That Green-Eyed Monster

Lately I have been thinking a lot about jealousy. It’s one of those subjects that I feel has an insane amount of negativity attached to it. I mean, I understand why because obviously it’s not the most glamourous of emotions, but if we’re going to be honest it is quite common to everyone.

From my point of view, society sees jealously as being spoiled, greedy and/or selfish. In some ways I don’t think that’s particularly wrong, but I do see the other side of things as well. Jealousy sucks. It is a terrible way to feel. I know this, because I feel it quite a lot. I don’t want to feel it, I don’t like to feel it but it has a way of creeping up on me and then I can’t shake it off [insert Taylor Swift joke here].
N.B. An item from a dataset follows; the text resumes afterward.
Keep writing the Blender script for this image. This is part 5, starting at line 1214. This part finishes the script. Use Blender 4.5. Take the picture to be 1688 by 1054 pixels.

From my personal experience, my jealousy stems from simply feeling that I am inadequate. I see other people who have their lives all figured out, they are in school doing what they know they love and have a passion for, they are on their way to jobs that will become their career and lead them to success; yet instead of feeling happy for them, I just feel this pang of jealousy deep inside. It’s not because I believe I should get whatever I want, or that I am more deserving and should have nicer things… I just lust after the fact that they have reached a sense of self that I have been pining after for years and years. They are doing things that I wish I had the confidence to even attempt and that makes me feel like crap. Maybe this does sound spoiled, greedy or selfish but I honestly don’t feel that I am like that. When I feel jealous I feel so disgusted with myself. I try so hard to figure out why I feel that way and then I try to make sense of it, but unfortunately all of my detective work doesn’t help make the feeling go away.

All in all I guess the point I am trying to make with this post, is that not all jealousy comes from a bad place. It comes from a place of insecurity and inadequacy and it feels just as crummy as it looks on the outside. That’s the end of my soapbox for tonight :).